Su estallido de maldad será la forma que tome su necesidad de
escapar al miedo que le atenaza, aunque sepa que la caída será el
resultado más probable.
Sea
por cuestiones de identificación o por las excelencias de la
construcción dramática, lo cierto es que el público se mostró a
favor desde el inicio de la función, acompañando las gracias con
carcajadas explosivas, las alusiones privadas con un perceptible
reconocimiento, y aún más: en cierto momento se produjo un tipo de
conexión que pocas veces hemos visto en un teatro: un “ahhhhh”

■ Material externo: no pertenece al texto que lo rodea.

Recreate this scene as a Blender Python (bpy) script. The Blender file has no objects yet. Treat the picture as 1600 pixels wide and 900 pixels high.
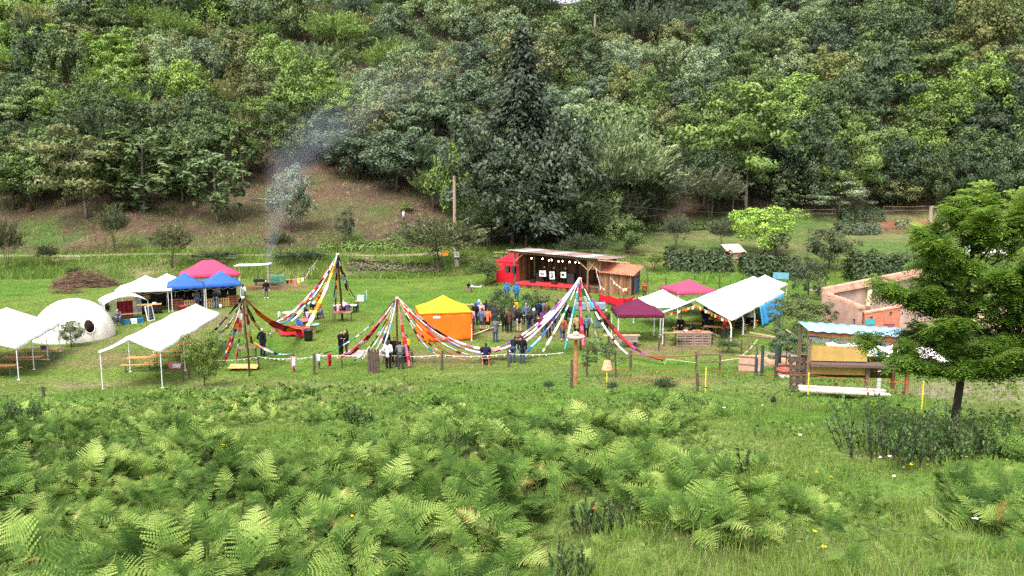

espontáneo y colectivo, que más allá de lo anecdótico muestra la
imbricación entre los espectadores y los personajes, ese sentimiento
de que lo que está pasando ahí delante nos está hablando de manera
directa, sin artificios de juegos malabares. Ni tan siquiera hace
falta que nos hayamos sentido así alguna vez (ese nocivo solipsismo
de parte del arte actual), sino que lo que le pasa a estos personajes
realmente nos atañe, nos preocupa, nos duele y nos emociona.